1. Setting an intention: I start by setting the intention to quiet down my mind so I can practice a state of “being-ness”, so I can live from a more wholesome and satisfying place, a heart-centered place, and be the person that I want to be. It’s important to say to myself why I’m doing it: it helps me stay focused by having a goal. 

2. Noticing the chatter: I then make a decision to notice every time my mind wanders, label it and gently and non judgmentally bring it back to the practice of mindfulness.

3. What is happening now: The first thing I do is I ask myself what is the most noticeable thing NOW? What stands out the most? I don’t stay with each input for long so I don’t give my mind the opportunity to get distracted. The idea is not to go into a completely internal place (no accidents please!) but to sense while staying connected to what is happening on the road. 
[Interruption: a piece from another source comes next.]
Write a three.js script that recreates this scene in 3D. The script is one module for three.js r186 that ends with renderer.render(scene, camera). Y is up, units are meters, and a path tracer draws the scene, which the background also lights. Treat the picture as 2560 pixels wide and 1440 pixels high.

I move from one stimuli to another pretty quickly. I try not to look for it but let it come to me. It can be the sound of the motor and it’s vibration, the sound of the air-conditioning, my breath, the taste of my chai tea in my mouth, the air on my face, the warmth of my seat heating on my back, my legs touching the seat, the position of my head in space, my hands holding the wheel, the cars passing by, the stripes on the road and so on. 

I count to ten and connect to a different stimuli on every count. Then I repeat it 3 or 4 times. I find that this process helps replace the chatter and gives my wandering thoughts the signal that I’m in charge now. Before I can sink or let go into a place of being-ness, I need to give my mind something to do that is similar to what it’s already doing habitually: skipping from one thought to another. The difference is that it’s paying attention to things that are happening outside of itself. 

4. Slow it down: the next step is to keep noticing things but slowing it down. Staying with the stimuli for a couple seconds longer. I find that this is more possible now because the chatter has quieted down quite a bit at this point. 

5. Allowing: After doing this for a while I invite my body/mind to step into a place of being-ness and experience the enormous sense of well-being that comes with this. It’s a place where the awareness is not focused on one particular stimulus or one sense. It’s a state that involved many senses. There’s a sense of being here and everywhere at the same time or “zooming out”. There’s great satisfaction in being in this place and I make sure to acknowledge how good it feels to signal my brain that I want to come back here. If the road is clear and I’m cruising freely it can connect me to a universal sense of flow. I can also say to myself the words “I’m allowing”. If there’s traffic, it may magically open up all of a sudden. 

The challenge that I give myself here is “try to notice every time you get into this place and stay there for as long as you can. Notice when you snapped out of it and try to step into this place again. Try to go in an out for at least 5 times”.

Depending on how long the drive is I might decide to repeat this phase a few times but I find that if I manage to drop into this state even once, for even just a few seconds, the rest of my day goes much better. 

6. Connect to spirit: at this point I can go into a more spiritual practice of gratitude and asking my source or higher self what I need to remember in order for me to step into my best self and have a great day. I make sure to remind myself to connect with the sense being-ness and the road every time I notice I go to a more mental place.